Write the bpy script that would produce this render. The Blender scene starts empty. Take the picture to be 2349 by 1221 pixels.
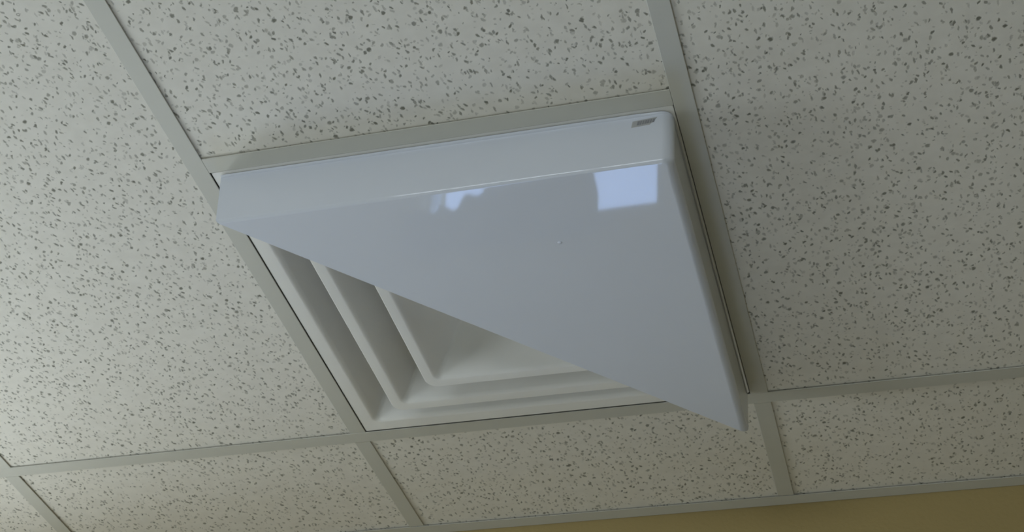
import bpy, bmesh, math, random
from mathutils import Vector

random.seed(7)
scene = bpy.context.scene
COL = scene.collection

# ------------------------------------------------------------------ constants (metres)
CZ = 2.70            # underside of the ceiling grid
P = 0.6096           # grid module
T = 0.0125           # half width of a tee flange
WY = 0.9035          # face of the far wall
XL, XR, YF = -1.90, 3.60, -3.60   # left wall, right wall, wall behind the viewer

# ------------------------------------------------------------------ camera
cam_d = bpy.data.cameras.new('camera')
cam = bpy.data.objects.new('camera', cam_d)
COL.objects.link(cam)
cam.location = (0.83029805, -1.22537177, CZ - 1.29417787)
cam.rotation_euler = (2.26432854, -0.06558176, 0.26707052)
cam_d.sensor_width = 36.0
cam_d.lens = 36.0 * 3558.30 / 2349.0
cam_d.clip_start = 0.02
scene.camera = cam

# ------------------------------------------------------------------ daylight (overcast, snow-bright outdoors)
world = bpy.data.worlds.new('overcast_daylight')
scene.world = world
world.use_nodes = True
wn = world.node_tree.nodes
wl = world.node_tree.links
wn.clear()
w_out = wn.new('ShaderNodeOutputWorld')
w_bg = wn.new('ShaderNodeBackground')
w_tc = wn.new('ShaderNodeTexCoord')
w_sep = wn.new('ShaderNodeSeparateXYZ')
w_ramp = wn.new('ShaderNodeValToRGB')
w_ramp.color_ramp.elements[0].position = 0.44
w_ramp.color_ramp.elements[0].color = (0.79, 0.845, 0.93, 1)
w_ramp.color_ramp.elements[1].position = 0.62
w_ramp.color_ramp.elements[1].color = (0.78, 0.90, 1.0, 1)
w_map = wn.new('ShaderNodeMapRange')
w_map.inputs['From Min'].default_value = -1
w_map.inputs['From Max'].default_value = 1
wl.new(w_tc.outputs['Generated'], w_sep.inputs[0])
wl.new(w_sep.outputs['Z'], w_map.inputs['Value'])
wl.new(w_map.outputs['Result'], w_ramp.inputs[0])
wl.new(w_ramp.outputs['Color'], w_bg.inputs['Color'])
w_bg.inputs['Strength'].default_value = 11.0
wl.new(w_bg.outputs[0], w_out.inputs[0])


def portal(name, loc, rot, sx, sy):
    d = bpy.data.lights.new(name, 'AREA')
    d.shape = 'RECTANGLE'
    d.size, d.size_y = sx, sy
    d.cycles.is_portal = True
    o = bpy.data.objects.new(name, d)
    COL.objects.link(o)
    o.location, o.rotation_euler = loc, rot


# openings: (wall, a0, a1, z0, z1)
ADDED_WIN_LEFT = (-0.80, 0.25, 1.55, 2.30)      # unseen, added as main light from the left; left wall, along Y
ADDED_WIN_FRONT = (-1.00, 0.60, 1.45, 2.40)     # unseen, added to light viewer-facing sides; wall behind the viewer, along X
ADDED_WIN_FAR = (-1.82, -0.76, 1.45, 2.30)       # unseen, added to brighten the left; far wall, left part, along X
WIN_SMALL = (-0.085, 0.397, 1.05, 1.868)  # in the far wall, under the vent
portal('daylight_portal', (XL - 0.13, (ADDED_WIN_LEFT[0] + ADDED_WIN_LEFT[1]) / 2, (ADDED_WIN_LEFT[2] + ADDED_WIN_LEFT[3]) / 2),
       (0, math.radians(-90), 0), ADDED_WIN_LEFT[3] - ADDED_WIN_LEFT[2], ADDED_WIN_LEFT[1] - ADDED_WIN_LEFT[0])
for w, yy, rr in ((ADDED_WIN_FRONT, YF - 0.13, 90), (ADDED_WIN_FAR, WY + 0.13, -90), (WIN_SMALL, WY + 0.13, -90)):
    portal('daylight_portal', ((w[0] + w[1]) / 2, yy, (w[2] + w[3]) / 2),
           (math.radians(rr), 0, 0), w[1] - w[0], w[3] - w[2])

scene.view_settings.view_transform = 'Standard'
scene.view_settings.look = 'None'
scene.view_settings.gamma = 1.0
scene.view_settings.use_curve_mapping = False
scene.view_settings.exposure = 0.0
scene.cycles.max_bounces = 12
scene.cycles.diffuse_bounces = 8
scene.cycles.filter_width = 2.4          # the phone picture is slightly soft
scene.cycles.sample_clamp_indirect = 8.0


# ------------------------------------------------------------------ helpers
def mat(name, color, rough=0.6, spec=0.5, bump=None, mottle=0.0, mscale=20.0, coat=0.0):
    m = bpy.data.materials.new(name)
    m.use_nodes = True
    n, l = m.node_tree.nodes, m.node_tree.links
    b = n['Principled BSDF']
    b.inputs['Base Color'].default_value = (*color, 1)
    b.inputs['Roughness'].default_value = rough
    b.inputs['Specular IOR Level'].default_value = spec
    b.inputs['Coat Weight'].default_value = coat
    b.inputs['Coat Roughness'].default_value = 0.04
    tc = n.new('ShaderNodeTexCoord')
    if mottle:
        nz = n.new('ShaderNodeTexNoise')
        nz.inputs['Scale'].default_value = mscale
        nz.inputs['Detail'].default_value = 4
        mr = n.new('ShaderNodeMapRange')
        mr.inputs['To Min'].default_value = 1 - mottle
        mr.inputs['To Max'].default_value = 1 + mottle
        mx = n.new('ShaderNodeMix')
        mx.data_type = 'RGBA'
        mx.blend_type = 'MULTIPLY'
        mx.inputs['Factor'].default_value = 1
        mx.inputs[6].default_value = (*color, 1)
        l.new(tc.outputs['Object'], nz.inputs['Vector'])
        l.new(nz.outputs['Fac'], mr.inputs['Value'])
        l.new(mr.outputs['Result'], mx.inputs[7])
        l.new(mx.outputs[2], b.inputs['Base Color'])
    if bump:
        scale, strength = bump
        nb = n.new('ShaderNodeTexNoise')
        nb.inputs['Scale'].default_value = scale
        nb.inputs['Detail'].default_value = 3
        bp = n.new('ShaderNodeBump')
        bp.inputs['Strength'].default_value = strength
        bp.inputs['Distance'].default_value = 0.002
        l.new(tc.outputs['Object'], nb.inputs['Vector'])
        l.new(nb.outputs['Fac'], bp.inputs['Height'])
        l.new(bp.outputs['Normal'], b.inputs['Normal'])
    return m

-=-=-

§ Requirements
Tally the lines of the preceding listing in which the word "picture" appears; state nothing but the total.

§ Output for this exercise
2